Tuesday, November 4, 2014

The Sedaris Silliness

What is most intriguing about Amy Sedaris’ book, “I Like You” is that she uses pictures to supplement her written jokes.  This book is not like television or movies where we can hear and see the joke; this is not like David Sedaris’ book where we can read the joke and visualize how the situation was funny.  Amy Sedaris’ book uses still photographs of squirrels, rabbits, tortillas with clock hands, worms with berets in wine glasses, felt discs, peanut shells with googley eyes, etc., etc..  In this way, there really is no joke to understand.  The text and photographs do not come together artistically to form a punch line; the pictures are just random. 

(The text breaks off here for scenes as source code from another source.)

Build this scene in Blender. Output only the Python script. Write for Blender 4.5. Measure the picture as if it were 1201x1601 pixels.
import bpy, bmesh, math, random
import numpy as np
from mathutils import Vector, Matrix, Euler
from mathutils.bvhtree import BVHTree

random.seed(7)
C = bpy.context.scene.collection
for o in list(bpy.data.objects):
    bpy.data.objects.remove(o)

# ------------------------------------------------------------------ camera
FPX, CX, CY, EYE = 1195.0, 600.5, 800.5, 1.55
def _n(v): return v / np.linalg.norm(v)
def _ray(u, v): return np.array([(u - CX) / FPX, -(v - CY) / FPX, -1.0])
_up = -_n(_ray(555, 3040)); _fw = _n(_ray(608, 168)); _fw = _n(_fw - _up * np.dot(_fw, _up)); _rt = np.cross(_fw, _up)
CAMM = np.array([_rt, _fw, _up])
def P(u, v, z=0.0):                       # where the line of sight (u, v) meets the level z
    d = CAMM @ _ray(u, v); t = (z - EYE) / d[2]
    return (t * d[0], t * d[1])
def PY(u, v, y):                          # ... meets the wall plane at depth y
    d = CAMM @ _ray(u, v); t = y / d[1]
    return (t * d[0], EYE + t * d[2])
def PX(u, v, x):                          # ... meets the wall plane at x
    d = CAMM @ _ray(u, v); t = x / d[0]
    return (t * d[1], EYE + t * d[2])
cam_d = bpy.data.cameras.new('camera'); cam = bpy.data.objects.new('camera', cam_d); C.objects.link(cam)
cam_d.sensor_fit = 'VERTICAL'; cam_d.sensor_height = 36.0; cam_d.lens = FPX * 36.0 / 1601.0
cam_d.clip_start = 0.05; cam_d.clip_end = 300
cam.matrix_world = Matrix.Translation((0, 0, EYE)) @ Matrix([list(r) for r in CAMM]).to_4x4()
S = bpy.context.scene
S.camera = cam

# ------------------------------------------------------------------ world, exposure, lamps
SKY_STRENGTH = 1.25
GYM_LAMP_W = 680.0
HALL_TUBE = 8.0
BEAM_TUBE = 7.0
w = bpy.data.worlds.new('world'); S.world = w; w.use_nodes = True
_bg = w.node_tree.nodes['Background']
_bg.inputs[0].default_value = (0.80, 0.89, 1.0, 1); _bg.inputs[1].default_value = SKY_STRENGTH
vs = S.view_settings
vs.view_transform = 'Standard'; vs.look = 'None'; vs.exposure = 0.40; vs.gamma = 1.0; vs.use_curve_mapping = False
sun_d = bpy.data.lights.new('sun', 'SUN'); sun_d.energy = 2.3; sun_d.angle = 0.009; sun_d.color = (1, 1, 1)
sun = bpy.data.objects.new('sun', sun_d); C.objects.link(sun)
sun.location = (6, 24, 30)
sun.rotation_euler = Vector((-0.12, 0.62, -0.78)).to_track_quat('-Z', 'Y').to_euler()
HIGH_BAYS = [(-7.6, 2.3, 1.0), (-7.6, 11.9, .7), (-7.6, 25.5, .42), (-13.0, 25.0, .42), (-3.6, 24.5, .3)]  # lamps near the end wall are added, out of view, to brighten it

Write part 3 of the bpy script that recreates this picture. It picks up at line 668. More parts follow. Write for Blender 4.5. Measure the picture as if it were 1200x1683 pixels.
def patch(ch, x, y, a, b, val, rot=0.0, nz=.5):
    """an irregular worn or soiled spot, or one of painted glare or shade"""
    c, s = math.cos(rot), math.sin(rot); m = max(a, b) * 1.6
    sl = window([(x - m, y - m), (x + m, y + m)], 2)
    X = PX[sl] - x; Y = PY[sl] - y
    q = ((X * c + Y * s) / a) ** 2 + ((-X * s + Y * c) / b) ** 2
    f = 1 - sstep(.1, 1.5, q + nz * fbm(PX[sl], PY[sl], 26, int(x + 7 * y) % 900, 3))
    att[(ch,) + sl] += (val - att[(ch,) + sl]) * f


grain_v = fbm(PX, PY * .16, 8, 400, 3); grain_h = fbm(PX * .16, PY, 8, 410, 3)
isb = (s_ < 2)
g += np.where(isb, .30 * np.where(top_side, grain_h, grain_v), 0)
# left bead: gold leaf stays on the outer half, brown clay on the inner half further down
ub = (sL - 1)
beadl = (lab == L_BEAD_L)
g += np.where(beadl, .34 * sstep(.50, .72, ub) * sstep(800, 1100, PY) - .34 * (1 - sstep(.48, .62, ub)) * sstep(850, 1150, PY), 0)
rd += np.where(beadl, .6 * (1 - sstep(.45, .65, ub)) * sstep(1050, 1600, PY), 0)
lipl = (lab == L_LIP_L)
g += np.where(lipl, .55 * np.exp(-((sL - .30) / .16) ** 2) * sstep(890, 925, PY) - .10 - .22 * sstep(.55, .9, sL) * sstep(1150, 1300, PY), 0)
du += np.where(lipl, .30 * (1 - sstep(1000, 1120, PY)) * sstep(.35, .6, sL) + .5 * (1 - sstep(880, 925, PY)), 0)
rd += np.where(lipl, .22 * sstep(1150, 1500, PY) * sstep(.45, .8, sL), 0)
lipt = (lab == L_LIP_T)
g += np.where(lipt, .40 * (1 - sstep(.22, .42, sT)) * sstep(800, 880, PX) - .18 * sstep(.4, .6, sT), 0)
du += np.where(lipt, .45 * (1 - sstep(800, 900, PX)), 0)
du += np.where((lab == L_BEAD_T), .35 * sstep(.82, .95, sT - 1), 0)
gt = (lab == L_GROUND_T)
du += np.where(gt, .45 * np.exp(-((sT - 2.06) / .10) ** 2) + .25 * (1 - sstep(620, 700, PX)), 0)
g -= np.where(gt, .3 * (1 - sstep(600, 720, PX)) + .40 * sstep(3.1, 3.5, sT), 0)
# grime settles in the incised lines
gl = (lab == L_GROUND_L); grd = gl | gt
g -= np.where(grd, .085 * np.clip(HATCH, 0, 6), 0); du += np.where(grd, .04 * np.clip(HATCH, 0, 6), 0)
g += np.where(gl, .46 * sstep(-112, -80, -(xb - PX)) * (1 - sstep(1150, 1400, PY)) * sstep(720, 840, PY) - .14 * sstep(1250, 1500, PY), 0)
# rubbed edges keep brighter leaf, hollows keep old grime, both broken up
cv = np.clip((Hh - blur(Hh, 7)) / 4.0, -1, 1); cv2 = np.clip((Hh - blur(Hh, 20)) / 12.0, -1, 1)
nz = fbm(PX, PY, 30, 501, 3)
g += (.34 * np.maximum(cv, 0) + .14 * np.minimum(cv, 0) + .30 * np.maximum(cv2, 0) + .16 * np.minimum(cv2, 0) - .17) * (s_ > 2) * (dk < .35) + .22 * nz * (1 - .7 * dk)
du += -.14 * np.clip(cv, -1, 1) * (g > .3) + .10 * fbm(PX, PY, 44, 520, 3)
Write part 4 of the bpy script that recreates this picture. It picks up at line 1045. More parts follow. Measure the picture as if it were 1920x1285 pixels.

            Because photographs are not moving like a movie scene or are not as descriptive as David Sedaris telling a story, I think Amy Sedaris using photographs is tricky and daring.  It’s unclear how the photographs function in this type of humor.  Maybe she just included them because she could and she thought it would be funny.  This is plausible because the pictures are definitely absurd.  At one point, she is writing about how to entertain clubs and in the middle of the page, it says “no squirrels”.  On page 68, there is a picture of Sedaris with a bunch of plants—one of them being mushrooms that she sewed together which has nothing to do with the “Breakfast for Sleepy Hollow Heads” page that precedes it. 

Another function could be maybe pictures allow the readers to get a more comprehensive view of who she is as the author.  Sedaris’ book could have easily been funny with just the text, without the pictures.  But by using photographs, I think she supplements her humorous stories with humorous pictures (not that the pictures and text relate to each other at all).  Personally, the photographs allowed me as the reader to get to know Sedaris as the author on a deeper level—for one thing, I know she has no shame being photographed without pants on and being covered in whipped cream.  However, sometimes the other mediums of humor just don’t really give a bigger picture.  When we watched Dave Chapelle, we now know his opinions about terrorists and black people, but we don’t know that much more about him other than the bits he chooses to discuss.  With David Sedaris, we read his stories, but his name is just the words on the front of the book.  The pictures do say a lot about who Sedaris is as a person in general.  Who else would put in pictures of squirrels and weird photos of herself posing in bizarre outfits? 

One thing is for sure: the pictures and the text complement each other quite well.  The text itself is funny, but combining it with other funny pictures is genius.  The majority of this book is not meant to be serious or cause change; the sole purpose is to make people laugh and Sedaris allows herself to look like an idiot both in her short anecdotes about her childhood and in the pictures.  Therefore, I’m not really sure what to make of Sedaris’ “I Like You”, but clearly Amy and David Sedaris are equally crazy.